The earliest chinese character that I remember learning is 'to fly'. I was sitting in a small classroom in Kuala Belait, Brunei, and I remember my teacher writing the character on the chalkboard and then gesturing to the class what the character meant. It is a vivid memory. I was five years old.

Fei

When I was nine my father noticed me staring out of the car window during a road trip in Malaysia and asked me what I was looking at. I replied, 'I am watching myself fly.' He was quiet for a moment then replied, 'Son.. It is important to know the difference between what is real and what is not. Some things are possible and some things are not.'

A program on TV that I saw when I was twelve showed a man jumping from the edge of a cliff holding a huge kite. That was my first glimpse of hanggliding.

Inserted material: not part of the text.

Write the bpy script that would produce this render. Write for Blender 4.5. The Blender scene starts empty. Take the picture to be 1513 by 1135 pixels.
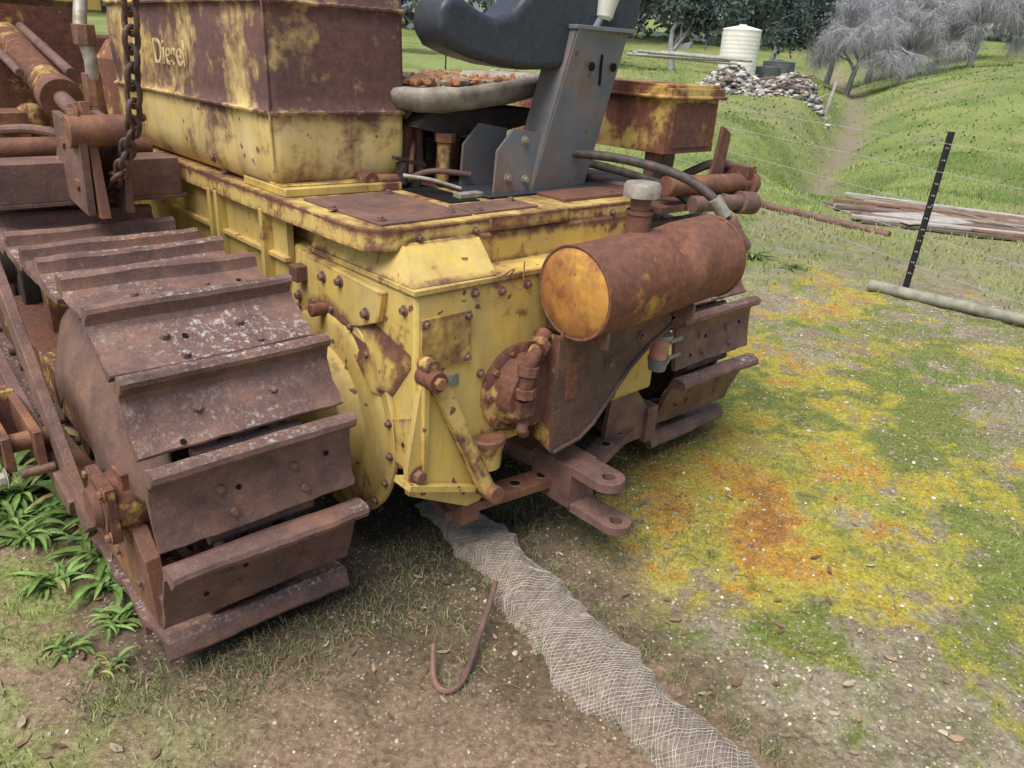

It wasn't until I was twenty that I acted on my thoughts of flight. I was riding a motorcycle at 180 km/h along a lonely highway on an Autumn day in Vancouver when I was filled with the sensation of and desire to lift off my bike into the air.

After some research I tracked down the only hanggliding instructor in Vancouver, Barry Bateman, who was no longer actively instructing, and convinced him to teach me to fly.

Free flight has become a central theme in my life. When I think back to the beginning, it seems as if it was always in me, waiting to get out into the light.